Yes. But that thought is that I'm separate because I have my own thoughts and sensations.
And that you are those thoughts and sensations, or the space where they appear.
So really, yes, I have that somewhat element of privacy. But at the level of what is aware of those, there is no line.
Is the space appearing within awareness, or awareness within the space?
Is the awareness appearing within that space, or is that space appearing within the awareness? Because you're talking about a sense of something expanding.
Right, it can only expand if there's this line.
Yes, the idea of it.
I'm agreeing with you. There's an idea that there's a line, and so the line could expand.
That line is what I meant when I said earlier that we identify with a part of our experience. You're describing that part as this more conceptual space of thoughts and sensations. But that's how it works. We experience sounds, and they are "not me, out there." We experience sight, and it's "not me, out there," except if I'm looking at my hand, that's me, but it's still out there, just a part of the "out there" that is me. The sensations of the body: that's me. If I'm sitting on a couch, there's a sensation that is the contact of the couch and the legs, and there's a concept: part of the sensation is couch (not me), part of the sensation is me. All of that is this line, these boundaries of "me, not me, me, not me." That's how identification works.
But if we start to look at those boundaries and see there isn't such a line, we see that it's conceptual. It's happening constantly with the map-making of "me, not me."
You're describing it from the perspective of meditation, where there are the thoughts, which are private, and that's the sense of me. But in the sense of expansion, there's an ending to that. And that's the edge.
The requirement of transition
At some point, it seems like a requirement that in this process we transition to something that feels like the end of "I," in whatever way that transition is experienced. It's this ending of the identification, the belief that I am a thing. And the body is very likely going to activate as if it's dying. You've had that. It's probably less intense now, getting a little more toned down.

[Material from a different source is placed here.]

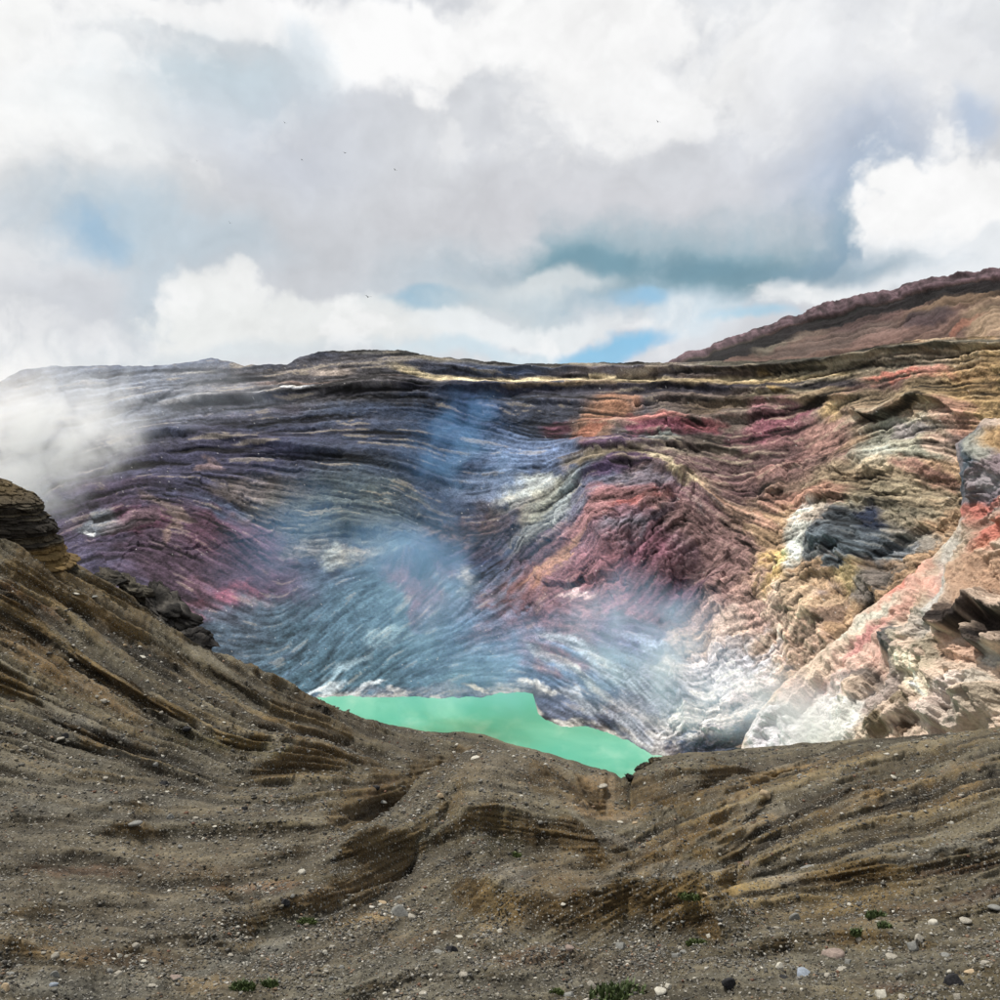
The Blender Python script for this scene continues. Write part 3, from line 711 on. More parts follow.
# ================================================================ CRATER LAKE
def lake():
    m = bpy.data.materials.new("lake_water"); m.use_nodes = True
    nt = m.node_tree; b = nt.nodes["Principled BSDF"]
    tc = N(nt, "ShaderNodeTexCoord").outputs["Object"]
    st = N(nt, "ShaderNodeVectorMath", operation='MULTIPLY'); nt.links.new(tc, st.inputs[0]); st.inputs[1].default_value = (1, 0.5, 1)
    n1 = noise(nt, st.outputs[0], 0.02, 5, 0.6, 0.6); n2 = noise(nt, st.outputs[0], 0.05, 4, 0.6)
    c = mixc(nt, maprange(nt, n1, 0.35, 0.7), CL(72, 152, 126), CL(116, 178, 152))
    c = mixc(nt, maprange(nt, n2, 0.52, 0.75, 0, 0.6), c, CL(142, 184, 162))
    c = mixc(nt, maprange(nt, noise(nt, st.outputs[0], 0.11, 5, 0.65, 1.0), 0.55, 0.75, 0, 0.35), c, CL(60, 140, 116))
    nt.links.new(c, b.inputs["Base Color"])
    b.inputs["Roughness"].default_value = 0.3; b.inputs["Specular IOR Level"].default_value = 0.5
    bp = N(nt, "ShaderNodeBump"); bp.inputs["Strength"].default_value = 0.25; bp.inputs["Distance"].default_value = 0.1
    nt.links.new(noise(nt, tc, 0.7, 4, 0.6), bp.inputs["Height"]); nt.links.new(bp.outputs[0], b.inputs["Normal"])
    xs = np.linspace(-125, 140, 40); ys = np.linspace(170, 440, 30)
    Xg, Yg = np.meshgrid(xs, ys)
    V = np.stack([Xg, Yg, np.full_like(Xg, LAKE_Z)], -1)
    add("lake_water", make_mesh("lake_water", V, grid_faces(30, 40)[:, ::-1], m), kind="structure", label="opaque turquoise green crater lake")
lake()
def base_ground():
    m = plain_rock("far_ground_soil", (86, 80, 70), 0.3, 0.05)
    n = 48; th = np.linspace(0, 2 * np.pi, n, endpoint=False)
    V = [(0, 0, -146)]
    for r in (600, 2500, 9000):
        V += [(r * math.cos(a), r * math.sin(a), -146) for a in th]
    fc = []
    for i in range(n):
        j = (i + 1) % n
        fc.append((0, 1 + i, 1 + j, 1 + j))
        for k in range(2):
            a = 1 + k * n; b = a + n
            fc.append((a + i, b + i, b + j, a + j))
    me = bpy.data.meshes.new("surrounding_ground")
    me.from_pydata(V, [], [f if f[2] != f[3] else f[:3] for f in fc]); me.materials.append(m)
    add("surrounding_ground", me, kind="structure")
base_ground()

# ================================================================ UPPER SLOPE behind the rim on the right
UT = [(650, 370), (675, 362), (700, 352), (740, 338), (780, 322.5), (820, 309), (860, 298), (900, 290), (940, 281), (965, 275), (1000, 271), (1115, 255), (1300, 232)]
UC, UR = 470, 110
u = np.concatenate([np.linspace(655, 1060, UC - 40), np.linspace(1060, 1300, 41)[1:]])
top = pl(UT, u) + 1.0 * fbm(u, u * 0, 22, 91, 5, 0.5)
bot = pl(RIM, u) + 14
X = np.broadcast_to(u, (UR, UC)).copy(); t = np.linspace(0, 1, UR)
Y = top[None] + t[:, None] * (bot - top)[None]
Rr = np.interp(u, [650, 760, 850, 930, 1000, 1110, 1300], [600, 560, 500, 455, 425, 385, 330])
R = Rr[None] * (1.0 + 0.22 * (1 - t[:, None]) * np.ones_like(u)[None])
P = at(X, Y, R); nrm = blur(sheet_normals(P), 3)
UD = [(660, 365, 15), (760, 335, 16), (860, 305, 14), (960, 285, 16), (760, 352, 12), (840, 335, 15), (900, 320, 22), (960, 320, 30), (1000, 330, 20), (860, 348, 8), (1100, 300, 20), (900, 300, 18)]
GU = Grain(640, 1120, 240, 400, UD, step=0.8, wobble=12, seed=11)
fi = GU.get(GU.smear(1.6, 24, 1, 1), X, Y); mi = GU.get(GU.smear(3.6, 50, 2, 2), X, Y); co = GU.get(GU.smear(8, 60, 3, 2), X, Y)
dt = Y - top[None]
bw = np.interp(u, [660, 700, 800, 900, 1000, 1110], [3, 6, 9, 9, 9, 9])[None] + 0.8 * fbm(X, Y * 0, 24, 93, 4)
H = 0.6 * np.tanh(mi) + 0.3 * fi + 1.6 * fbm(X, Y, 16, 92, 4) + 2.2 * (1 - smooth(bw - 1, bw + 1.2, dt)) + 0.25 * fbm(X, Y, 5, 94, 3) * (dt < bw)
P = P + nrm * H[..., None]
base = np.zeros(X.shape + (3,)) + lin((112, 84, 72))
en = 0.2 * co * 0.6 + 0.12 * fbm(X, Y, 8, 95, 3)
UP = [(740, 350, 60, 8, 14, (112, 106, 90), 0.8), (840, 340, 70, 10, 14, (108, 88, 80), 0.8), (900, 335, 60, 8, 18, (132, 98, 88), 0.7), (960, 300, 50, 8, 16, (116, 92, 66), 0.8),
      (930, 318, 26, 8, 10, (58, 46, 54), 0.8), (990, 318, 26, 16, 30, (176, 146, 112), 0.95), (965, 325, 30, 3.5, 28, (168, 104, 78), 0.8), (1040, 310, 60, 30, 20, (170, 140, 108), 0.9), (870, 320, 40, 6, 14, (100, 72, 72), 0.6), (800, 335, 30, 3, 14, (150, 128, 112), 0.5)]
C = paint(base, UP, X + 6 * fbm(X, Y, 24, 96, 4), Y + 3 * fbm(X, Y, 18, 97, 4), en)
band = 1 - smooth(bw - 0.6, bw + 0.8, dt)
bandc = lin((100, 76, 84)) * (1 + 0.6 * np.tanh(fbm(X, Y, 6, 98, 4) * 1.6))[..., None]
C = C + (bandc - C) * band[..., None]
und = smooth(bw - 0.5, bw + 1.0, dt) * (1 - smooth(bw + 9, bw + 13, dt + 1.2 * mi))
C = C + (lin((20, 17, 22)) - C) * (0.97 * und)[..., None]  # shadow under the ridge band, painted near black on the slope
C = C * np.clip(1 + 0.25 * np.tanh(fi) + 0.3 * np.tanh(mi), 0.4, 2)[..., None]
g_ = C.mean(-1, keepdims=True); C = g_ + (C - g_) * 0.75
C = np.clip(C * ALB * 0.8, 0.004, 0.7)
back = []
for k in range(1, 9):
    q = P[0].copy(); q[:, :2] *= 1 + 0.015 * k; q[:, 2] += 1.0 * k - 0.4 * k * k
    back.append(q)
PV = np.concatenate([np.array(back[::-1]), P], 0); CV = np.concatenate([np.repeat(C[:1], 8, 0), C], 0)
add("upper_hillside", make_mesh("upper_hillside", PV, grid_faces(*PV.shape[:2]), M_spur, CV), kind="structure", label="brown upper slope with a dark reddish ridge behind the crater rim")

# ================================================================ PALE SPUR on the right
SE = [(418, 985), (428, 977), (436, 968), (445, 957), (456, 959), (470, 961), (485, 964), (510, 961), (530, 957), (545, 943), (565, 922), (585, 900), (605, 871), (618, 854), (630, 848), (640, 838), (655, 819), (670, 801), (695, 775), (715, 757), (740, 745), (775, 733)]
SR_, SCn = 370, 400
v = np.linspace(418, 775, SR_)
xl = np.interp(v, [a for a, b in SE], [b for a, b in SE]) + 1.5 * fbm(v, v * 0, 14, 101, 5, 0.7)
t = np.concatenate([np.linspace(0, 0.55, 345), np.linspace(0.55, 1, 56)[1:]])
X = xl[:, None] + t[None] * (1360 - xl)[:, None]; Y = np.broadcast_to(v[:, None], X.shape).copy()
sp = [(980, 420, 320), (958, 450, 312), (962, 500, 305), (920, 565, 300), (870, 605, 298), (820, 655, 292), (775, 695, 288), (745, 745, 282), (730, 775, 275),
      (1000, 430, 300), (1000, 500, 272), (1000, 560, 258), (1000, 600, 244), (1000, 650, 232), (1000, 700, 222), (1000, 775, 205), (1110, 430, 270), (1110, 600, 215), (1110, 770, 185), (1360, 430, 225), (1360, 600, 180), (1360, 770, 150),
      (900, 640, 268), (930, 600, 262), (880, 700, 255), (930, 700, 240), (830, 720, 262), (860, 660, 274)]
sp = np.array(sp, float)
R = tps(sp[:, :2], sp[:, 2], X, Y, reg=0.002)
P = at(X, Y, R); nrm = blur(sheet_normals(blur(P, 4)), 5); nrm /= np.linalg.norm(nrm, axis=-1, keepdims=True)
SD = [(980, 440, 70), (970, 480, 65), (1000, 480, 40), (1000, 540, 20), (940, 570, 55), (900, 620, 50), (860, 660, 45), (800, 700, 50), (780, 730, 45), (940, 600, 80), (930, 640, 75), (900, 660, 60), (890, 700, 60), (960, 640, -30), (1000, 640, -25), (960, 690, -50), (920, 690, -50), (980, 700, 35), (1000, 740, 20), (900, 740, 50), (970, 590, 30), (1100, 600, 10), (850, 720, 70), (1000, 590, 15)]
GS = Grain(700, 1120, 400, 800, SD, step=0.8, wobble=16, seed=21)
fi = GS.get(GS.smear(1.6, 16, 1, 1), X, Y); mi = GS.get(GS.smear(3.8, 40, 2, 2), X, Y); co = GS.get(GS.smear(8, 45, 3, 2), X, Y)
Xf, Yf, ca, cb, ce, cs = faulted(X, Y, 1.0, 77, 40, 15)
el_ = smooth(0, 12, X - xl[:, None])
ch = fbm(X, Y, 36, 102, 5, 0.6); rg = 1 - np.abs(fbm(X + 8 * ch, Y, 44, 103, 4, 0.6))
rg2 = 1 - np.abs(fbm(X + 4 * ch, Y, 17, 110, 4, 0.65))
H = 0.3 * np.tanh(mi) + 0.15 * fi + 0.8 * ch + 2.6 * (rg - 0.6) + 0.4 * co + 0.5 * (rg2 - 0.6) + 0.25 * fbm(X, Y, 7, 99, 4, 0.65) + 0.3 * ca + 0.15 * cb - 0.5 * (1 - smooth(0, 0.1, cs))
H += 2.2 * facets(X, Y, 38, 81, 2.0, 48) + 0.6 * facets(X, Y, 15, 82, 1.8, 50) + 0.2 * facets(X, Y, 6, 83, 1.5, 40)
H += 4 * bump(895, 640, 14, 26, 60, X, Y) * 1 - 4 * bump(910, 600, 7, 50, -28, X, Y) + 5 * bump(955, 680, 30, 30, 0, X, Y) - 3.5 * bump(935, 585, 8, 40, -12, X, Y)
H += ledge([(945, 628), (958, 634), (975, 625), (985, 612), (1010, 622), (1110, 628)], X, Y, 7, 16, 3, 4) + ledge([(978, 640), (988, 652), (1000, 655), (1110, 650)], X, Y, 6, 16, 3, 4)
H += ledge([(870, 740), (900, 720), (915, 712), (960, 735), (1000, 715)], X, Y, 4, 20, 4) + 4 * bump(985, 705, 24, 12, 30, X, Y)
P = P + nrm * (H * (0.25 + 0.75 * el_))[..., None]
base = np.zeros(X.shape + (3,)) + lin((188, 166, 146))
en = 0.16 * co * 0.6 + 0.12 * fbm(X, Y, 8, 105, 4)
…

Yeah, definitely. But sometimes still pretty intense. It just seems so funny: so difficult to surrender that thought, and at the same time so easy to see that it's obviously just a thought and can't do anything.
At some point, you see through it enough that it falls away on its own, and you can't hold on to it.
That's what I'm trying to get to. I need to hack at it so I see through it more radically, but I'm not seeing how.
I think you are. It's just on the way out.
Privacy after the transition
I find it so mysterious. There is this sense that something is private, because I see my thoughts and emotions and not the person's next to me. And yet what I am doesn't have that exclusiveness. I imagine that even once you've been through the transition, you still also have that sense of privacy, where you see your thoughts and emotions and others don't. There's something there that's so weird and mysterious. It sounds contradictory.
The problem is that you can't really talk about it, because the way you know it after the transition, all language belongs to the before. It's the nature of language. It requires an "I" and an "other" and all the dual aspects of language. So you can't really describe it. You could say, for example, that thoughts appear but they don't belong to me. So there isn't, in a sense, a sense of privacy the way there was.
I don't mean privacy as in "these thoughts and emotions are me," but in the sense that they're accessible by me and not by the person next to me.
I would say that only applies in communication. I don't experience it like that. In relationship and communication, I would say "this is my thought" or "I had this thought," but it's not experienced the way it used to be, where it was me and mine.